Часто я вспоминал Сосновского, когда Дроздов говорил о бесполезности и беззащитности диссидентства перед лицом могучей электронной машины КГБ. Оба они говорили так похоже, что сейчас я, наверное, в чем-то их путал. Оба приводили любопытные приметы, характеризующие особенности и стиль чекисткого сыска. По поводу Сосновского я писал уже, как одному на следствии припомнили разговор пятилетней давности со случайной сочинской любовницей, как оказалась записанной тайная беседа двух сообщников в поле около ресторана «Архангельский». Добавлю, что подслушивающие устройства размером с булавочную головку могут, по рассказам, незаметно прицепить прямо на улице к одежде. Куда бы ни зашел, где бы ни разделся — все твои встречи будут услышаны и записаны. Машина! Ничего для них невозможного нет. Но надо отдать должное, говорит Дроздов, зря не берут. Годами будут пасти, соберут неопровержимый материал, а когда надо изолировать, если нет законного повода, возьмут под любым предлогом, пришьют какую-нибудь липу и скажут: «Знаешь за что». Могут кое-что показать на следствии или намекнуть, чтобы не оставалось сомнений, что они все знают, и был бы спокоен при любой юридической липе, которая нужна для суда. Обычно свои материалы КГБ никому не предоставляет. Дроздов уверен, что и меня не просто так взяли, а знают что-то такое, чего я не хочу говорить. Впрочем, меня официально ведет прокуратура, и тут всякое может быть, но когда непосредственно гэбэшники, то дело верное — процентов 80 они уже все знают, иначе не получат санкции на арест. Неплохая характеристика стиля Юрия Владимировича, не так ли? Вообще о разведке Дроздов говорил как будто со знанием дела. Между разведками разных стран — особые отношения. Например, во Франции контрразведка долго охотилась за советским агентом. Точно зная характер его деятельности, никак не могла поймать с поличным. И что же сделали? Хватают среди улицы в машину и мчат в аэропорт, где первым же рейсом вталкивают в самолет на Москву. Никаких нот, ни жалоб. Всем все понятно. К взаимному удовольствию.

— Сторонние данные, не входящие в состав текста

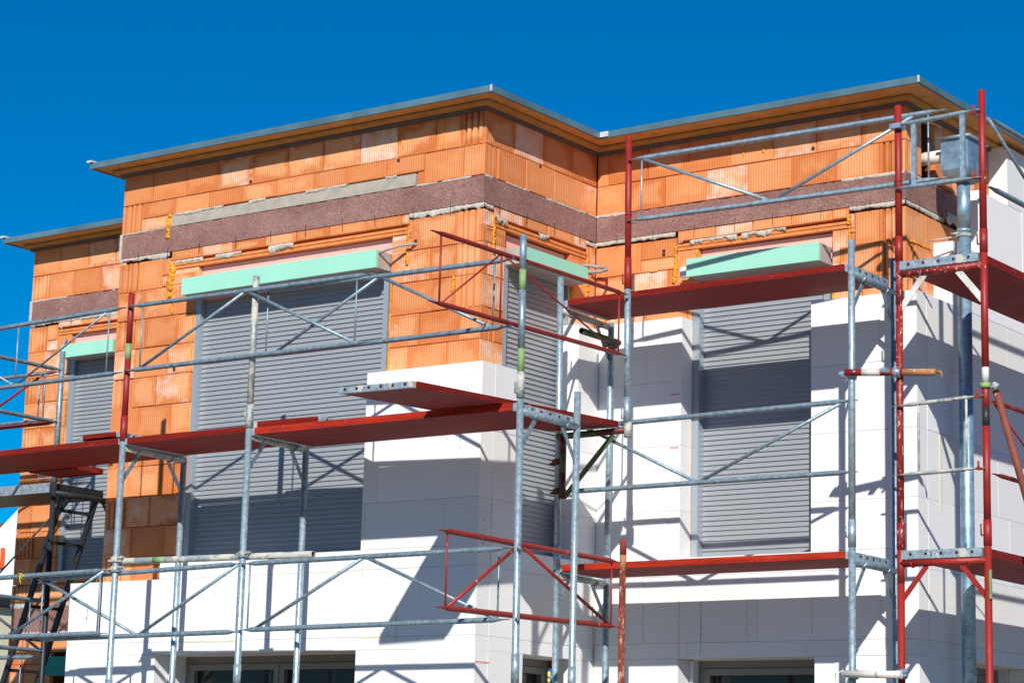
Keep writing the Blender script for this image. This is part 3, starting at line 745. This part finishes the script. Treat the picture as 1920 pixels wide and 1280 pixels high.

Немного о юморе Дроздова. Государственные преступники (статьи от 64 по 73) содержатся и этапируются, как известно, отдельно от остальных. С обычными уголовниками Дроздов не встречался. Где-то на пересылке, когда вели по тюремному коридору, видел партию и видел, как надзиратель бил длинным ключом по ребрам. Но вместе не был. Однажды заболел на зоне, и отправляют его в Пермскую лагерную больницу. Спецпалаты заняты, кто-то умирал, место вот-вот освободится, а пока помещают к четырем парням из строгой или даже общей зоны, на территории которой больница. Дроздов без смеха не может: «Веришь ли, я даже не предполагал, что такие люди бывают, что они вообще могут быть в природе». Ему строго-настрого приказали ничего о себе не говорить и не вступать в контакты, не то выкинут и хоть подохни. Лежит он в палате, молчит. Через какое-то время парни спрашивают: «Ты за что?»
— За халатность.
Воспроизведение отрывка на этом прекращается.